··· Dataset records ···

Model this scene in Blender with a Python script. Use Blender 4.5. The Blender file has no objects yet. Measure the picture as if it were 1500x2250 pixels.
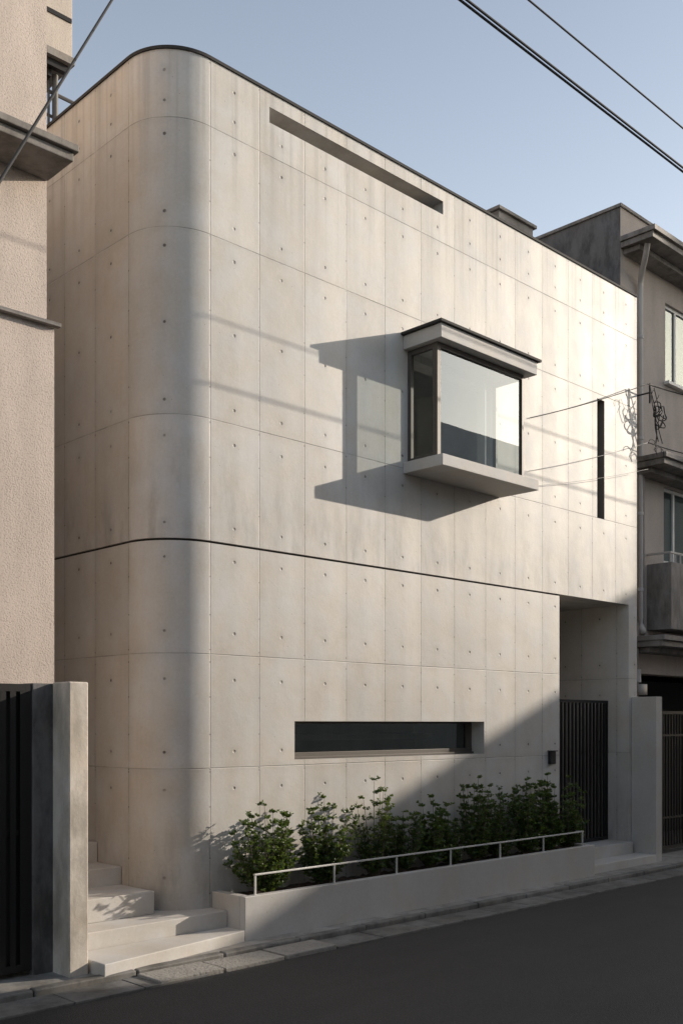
import bpy, math, random
from mathutils import Vector, Matrix
random.seed(7)
S = bpy.context.scene
COL = S.collection
W = 0.6165          # formwork panel width
R = 0.562           # rounded corner radius
L = 8.015           # facade length

# ------------------------------------------------------------ node helpers
class G:
    def __init__(s, name, world=None):
        if world: s.t = world.node_tree; s.mat = world
        else:
            s.mat = bpy.data.materials.new(name); s.mat.use_nodes = True; s.t = s.mat.node_tree
        s.t.nodes.clear()
    def put(s, sock, v):
        if hasattr(v, 'is_linked'): s.t.links.new(v, sock)
        elif isinstance(v, (tuple, list)) and len(v) == 3 and sock.type == 'RGBA': sock.default_value = (*v, 1)
        else: sock.default_value = v
    def n(s, typ, props=None, **inp):
        nd = s.t.nodes.new(typ)
        for k, v in (props or {}).items(): setattr(nd, k, v)
        for k, v in inp.items():
            key = k.replace('_', ' ')
            s.put(nd.inputs[key], v)
        return nd
    def m(s, op, a, b=None, c=None, clamp=False):
        nd = s.t.nodes.new('ShaderNodeMath'); nd.operation = op; nd.use_clamp = clamp
        s.put(nd.inputs[0], a)
        if b is not None: s.put(nd.inputs[1], b)
        if c is not None: s.put(nd.inputs[2], c)
        return nd.outputs[0]
    def mix(s, f, a, b):
        nd = s.t.nodes.new('ShaderNodeMix'); nd.data_type = 'RGBA'
        s.put(nd.inputs[0], f); s.put(nd.inputs[6], a); s.put(nd.inputs[7], b)
        return nd.outputs[2]
    def scale(s, col, f):
        nd = s.t.nodes.new('ShaderNodeVectorMath'); nd.operation = 'SCALE'
        s.put(nd.inputs[0], col if hasattr(col, 'is_linked') else tuple(col[:3])); s.put(nd.inputs['Scale'], f)
        return nd.outputs[0]
    def noise(s, vec, sc, det=4, rough=0.55):
        nd = s.n('ShaderNodeTexNoise', Scale=sc, Detail=det, Roughness=rough)
        s.t.links.new(vec, nd.inputs['Vector']); return nd.outputs[0]
    def maps(s, vec, scl):
        nd = s.n('ShaderNodeMapping'); s.t.links.new(vec, nd.inputs['Vector'])
        nd.inputs['Scale'].default_value = scl; return nd.outputs[0]
    def smooth(s, v, a, b, o0=0.0, o1=1.0):
        nd = s.t.nodes.new('ShaderNodeMapRange'); nd.interpolation_type = 'SMOOTHSTEP'
        s.put(nd.inputs[0], v); s.put(nd.inputs[1], a); s.put(nd.inputs[2], b); s.put(nd.inputs[3], o0); s.put(nd.inputs[4], o1)
        return nd.outputs[0]
    def out(s, shader):
        o = s.t.nodes.new('ShaderNodeOutputMaterial'); s.t.links.new(shader, o.inputs[0]); return s.mat

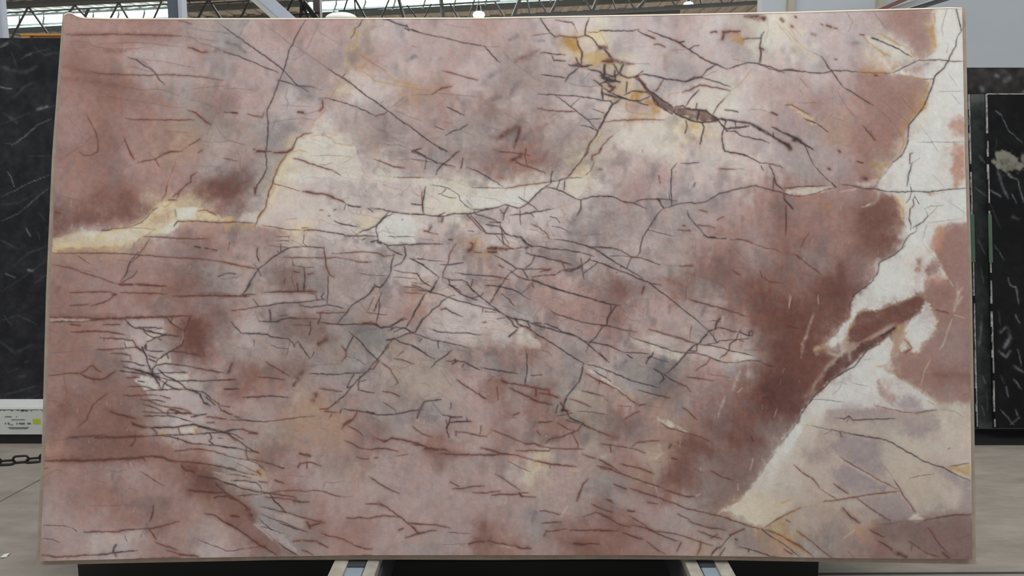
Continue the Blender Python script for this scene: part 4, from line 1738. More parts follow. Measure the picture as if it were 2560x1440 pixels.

···

**Aim of the exercise:** Restate the data above word for word. Skip every picture.

**Exercise result:**
Model this scene in Blender with a Python script. Use Blender 4.5. The Blender file has no objects yet. Measure the picture as if it were 1500x2250 pixels.
import bpy, math, random
from mathutils import Vector, Matrix
random.seed(7)
S = bpy.context.scene
COL = S.collection
W = 0.6165          # formwork panel width
R = 0.562           # rounded corner radius
L = 8.015           # facade length

# ------------------------------------------------------------ node helpers
class G:
    def __init__(s, name, world=None):
        if world: s.t = world.node_tree; s.mat = world
        else:
            s.mat = bpy.data.materials.new(name); s.mat.use_nodes = True; s.t = s.mat.node_tree
        s.t.nodes.clear()
    def put(s, sock, v):
        if hasattr(v, 'is_linked'): s.t.links.new(v, sock)
        elif isinstance(v, (tuple, list)) and len(v) == 3 and sock.type == 'RGBA': sock.default_value = (*v, 1)
        else: sock.default_value = v
    def n(s, typ, props=None, **inp):
        nd = s.t.nodes.new(typ)
        for k, v in (props or {}).items(): setattr(nd, k, v)
        for k, v in inp.items():
            key = k.replace('_', ' ')
            s.put(nd.inputs[key], v)
        return nd
    def m(s, op, a, b=None, c=None, clamp=False):
        nd = s.t.nodes.new('ShaderNodeMath'); nd.operation = op; nd.use_clamp = clamp
        s.put(nd.inputs[0], a)
        if b is not None: s.put(nd.inputs[1], b)
        if c is not None: s.put(nd.inputs[2], c)
        return nd.outputs[0]
    def mix(s, f, a, b):
        nd = s.t.nodes.new('ShaderNodeMix'); nd.data_type = 'RGBA'
        s.put(nd.inputs[0], f); s.put(nd.inputs[6], a); s.put(nd.inputs[7], b)
        return nd.outputs[2]
    def scale(s, col, f):
        nd = s.t.nodes.new('ShaderNodeVectorMath'); nd.operation = 'SCALE'
        s.put(nd.inputs[0], col if hasattr(col, 'is_linked') else tuple(col[:3])); s.put(nd.inputs['Scale'], f)
        return nd.outputs[0]
    def noise(s, vec, sc, det=4, rough=0.55):
        nd = s.n('ShaderNodeTexNoise', Scale=sc, Detail=det, Roughness=rough)
        s.t.links.new(vec, nd.inputs['Vector']); return nd.outputs[0]
    def maps(s, vec, scl):
        nd = s.n('ShaderNodeMapping'); s.t.links.new(vec, nd.inputs['Vector'])
        nd.inputs['Scale'].default_value = scl; return nd.outputs[0]
    def smooth(s, v, a, b, o0=0.0, o1=1.0):
        nd = s.t.nodes.new('ShaderNodeMapRange'); nd.interpolation_type = 'SMOOTHSTEP'
        s.put(nd.inputs[0], v); s.put(nd.inputs[1], a); s.put(nd.inputs[2], b); s.put(nd.inputs[3], o0); s.put(nd.inputs[4], o1)
        return nd.outputs[0]
    def out(s, shader):
        o = s.t.nodes.new('ShaderNodeOutputMaterial'); s.t.links.new(shader, o.inputs[0]); return s.mat

Continue the Blender Python script for this scene: part 4, from line 1738. More parts follow. Measure the picture as if it were 2560x1440 pixels.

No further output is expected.